● To do
Can you set down, exactly as they appear below, the lines from the opening of the material through the one bearing "n1), bd=.001, bs=.5)", minus the pictures?

● Dataset extract

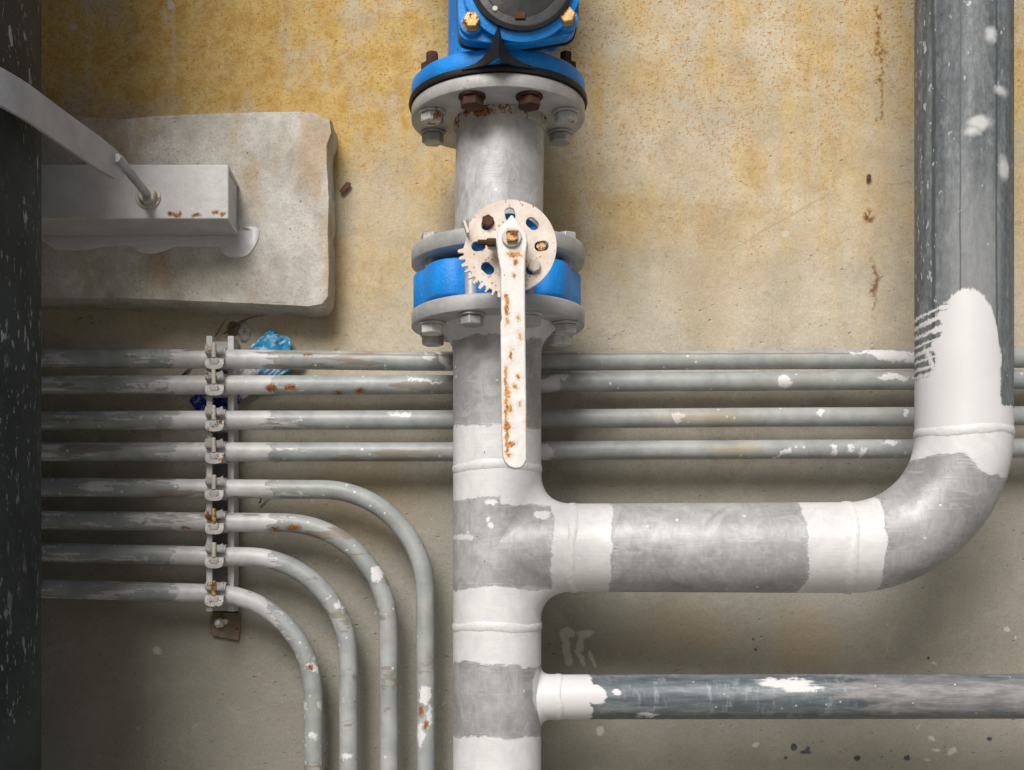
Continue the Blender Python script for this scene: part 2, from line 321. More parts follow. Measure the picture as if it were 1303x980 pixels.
def mat_big_pipe():
    b = B('dark_speckled_steel')
    n1 = b.noise(9, 4); n2 = b.noise(50, 4, .7)
    g = b.mix(b.sm(n1, .3, .7), (.014, .021, .023), (.036, .048, .051))
    g = b.mix(b.mul(b.sm(n2, .56, .75), .5), g, (.035, .044, .047))
    wv = b.noise(40, 3)
    v = b.vec(b.add(b.x, b.mul(wv, .02)), b.y, b.add(b.mul(b.z, .5), b.mul(wv, .02)))
    for sc, t0, c in ((46, .612, (.32, .34, .36)), (120, .615, (.24, .28, .30)), (24, .665, (.16, .19, .20))):
        f_ = b.noise(sc, 4, .62, v=b.vec(b.mul(b.x, 1.3), b.mul(b.y, 1.3), b.add(b.mul(b.z, .62), sc)))
        g = b.mix(b.mul(b.sm(f_, t0, t0+.045), b.sm(b.noise(7, 3), .34, .55)), g, c)
    return b.done(g, .6, .0, spec=.2, height=b.add(n2, n1), bd=.001, bs=.5)

def mat_steel_paint(name, col0, col1, rustk=0.0, d0=1.55, spots=None, rough=.45, edge=False, metal=0.0):
    b = B(name); U, V = b.px(d0)
    n1 = b.noise(30, 4, .62); n2 = b.noise(160, 4, .7)
    col = b.mix(b.sm(n1, .3, .7), col0, col1)
    col = b.mix(b.mul(b.sm(n2, .56, .74), .2), col, tuple(c*.5 for c in col0))
    ro = rough
    if rustk:
        rm = b.sm(b.add(b.mul(n1, .55), b.mul(n2, .5)), .66-rustk, .72-rustk)
        rc = b.mix(b.sm(b.noise(300, 3, .7), .4, .62), (.36, .13, .03), RUST2)
        col = b.mix(rm, col, rc); ro = b.mix(rm, (rough,)*3, (.9,)*3)
    if spots:
        col, ro = rusty(b, col, rough, spots, U, V, 9, 120)
    return b.done(col, ro, metal, b.add(n2, b.mul(n1, .5)), .0008, .6)

def mat_blue():
    b = B('blue_valve_paint')
    n1 = b.noise(22, 4, .6); n2 = b.noise(240, 3, .7)
    col = b.mix(b.sm(n1, .3, .7), (.002, .20, .64), (.008, .285, .84))
    col = b.mix(b.mul(b.sm(b.noise(55, 4, .7), .56, .68), .35), col, (.02, .13, .38))
    d_, r1, _ = b.vor(130, b.vec(b.add(b.x, b.mul(n2, .004)), b.y, b.z))
    col = b.mix(b.mul(b.sm(d_, .22, .12), b.mul(b.m('GREATER_THAN', r1, .9), .7)), col, (.32, .46, .62))
    d_, r1, _ = b.vor(75)
    col = b.mix(b.mul(b.sm(d_, .15, .08), b.m('GREATER_THAN', r1, .93)), col, (.03, .025, .02))
    return b.done(col, .5, 0, b.add(n2, b.mul(b.noise(600, 2), .6)), .0011, .7)
def mat_plain(name, col, rough=.5, metal=0.0, var=.25, sc=90, bd=.0006):
    b = B(name); n = b.noise(sc, 4, .65)
    return b.done(b.gain(col, b.sm(n, .25, .75, 1-var, 1+var)), rough, metal, n, bd, .6)

def mat_speckled_cream():                                  # notched plate: cream paint peppered with fine rust
    b = B('cream_paint_with_rust_specks'); U, V = b.px(1.352)
    n1 = b.noise(45, 4, .65); n2 = b.noise(260, 3, .7)
    col = b.mix(b.sm(n1, .3, .7), (.60, .51, .43), (.72, .67, .62))
    d_, r1, _ = b.vor(260)
    mk = b.mul(b.sm(d_, .40, .18), b.m('GREATER_THAN', r1, .55))
    col = b.mix(b.mul(mk, b.sm(b.noise(40, 3), .42, .58)), col, (.38, .17, .05))
    col = b.mix(b.mul(b.sm(b.add(b.mul(n1, .5), b.mul(n2, .5)), .58, .64), .7), col, (.47, .25, .09))
    return b.done(col, .6, 0, n2, .0006, .6)

def mat_lever():
    b = B('white_lever_paint'); U, V = b.px(1.325)
    n1 = b.noise(60, 4, .65); n2 = b.noise(300, 3, .7)
    col = b.mix(b.sm(n1, .3, .7), (.66, .65, .635), (.76, .755, .75))
    sp = [('cap', 644, 378, 645, 400, 2.2), ('cap', 643, 470, 645, 575, 1.2), ('ell', 646, 500, 2.5, 6), ('ell', 648, 520, 2, 5), ('ell', 645, 545, 3, 6), ('ell', 650, 565, 4, 3), ('ell', 660, 480, 2, 2), ('ell', 672, 540, 1.5, 5), ('ell', 655, 492, 2, 3), ('ell', 662, 515, 1.5, 2), ('ell', 650, 452, 2, 4), ('ell', 655, 325, 7, 3), ('ell', 656, 335, 3, 4), ('ell', 654, 352, 2, 2), ('ell', 645, 410, 2, 3), ('ell', 660, 405, 1.2, 2), ('ell', 662, 430, 1.2, 3), ('ell', 647, 580, 3, 3)]
    r = b.sdf(*b.warp(U, V, 9, 130, 6, 400), sp)
    col = b.mix(b.mul(b.sm(b.add(r, b.mul(b.sub(n2, .5), 14)), 6, -1), .55), col, (.60, .43, .22))
    dk, r1, _ = b.vor(210); col = b.mix(b.mul(b.mul(b.sm(dk, .25, .1), b.m('GREATER_THAN', r1, .9)), .8), col, (.30, .19, .10))
    m1 = b.sm(b.add(r, b.mul(b.sub(b.noise(500, 3, .75), .5), 7)), 1.2, -.4)
    col = b.mix(m1, col, b.mix(b.sm(n2, .4, .62), (.55, .25, .045), (.25, .085, .02)))
    return b.done(col, .45, 0, b.add(n2, n1), .0006, .6)

def mat_wrapper():
    b = B('printed_plastic_film')
    U, V = b.warp(*b.px(1.70), 10, 30)
    t = b.add(b.mul(U, .67), b.mul(V, -.74)); q = b.add(b.mul(U, .74), b.mul(V, .67))     # along / across the packet in photo pixels
    c = b.mix(b.sm(t, -172, -166), (.010, .06, .42), (.55, .54, .53))
    st = b.sm(b.m('SINE', b.mul(b.add(b.mul(U, .8), V), .85)), .1, .5)
    c = b.mix(b.sm(t, -132, -130), c, b.mix(st, (.03, .26, .52), (.50, .50, .50)))
    c = b.mix(b.sm(t, -108, -106), c, (.04, .33, .60))
    c = b.mix(b.mul(b.sm(b.noise(110, 3), .55, .6), .5), c, (.62, .64, .66))
    return b.done(c, .42, 0, b.noise(60, 3), .002, .6)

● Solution
Continue the Blender Python script for this scene: part 2, from line 321. More parts follow. Measure the picture as if it were 1303x980 pixels.
def mat_big_pipe():
    b = B('dark_speckled_steel')
    n1 = b.noise(9, 4); n2 = b.noise(50, 4, .7)
    g = b.mix(b.sm(n1, .3, .7), (.014, .021, .023), (.036, .048, .051))
    g = b.mix(b.mul(b.sm(n2, .56, .75), .5), g, (.035, .044, .047))
    wv = b.noise(40, 3)
    v = b.vec(b.add(b.x, b.mul(wv, .02)), b.y, b.add(b.mul(b.z, .5), b.mul(wv, .02)))
    for sc, t0, c in ((46, .612, (.32, .34, .36)), (120, .615, (.24, .28, .30)), (24, .665, (.16, .19, .20))):
        f_ = b.noise(sc, 4, .62, v=b.vec(b.mul(b.x, 1.3), b.mul(b.y, 1.3), b.add(b.mul(b.z, .62), sc)))
        g = b.mix(b.mul(b.sm(f_, t0, t0+.045), b.sm(b.noise(7, 3), .34, .55)), g, c)
    return b.done(g, .6, .0, spec=.2, height=b.add(n2, n1), bd=.001, bs=.5)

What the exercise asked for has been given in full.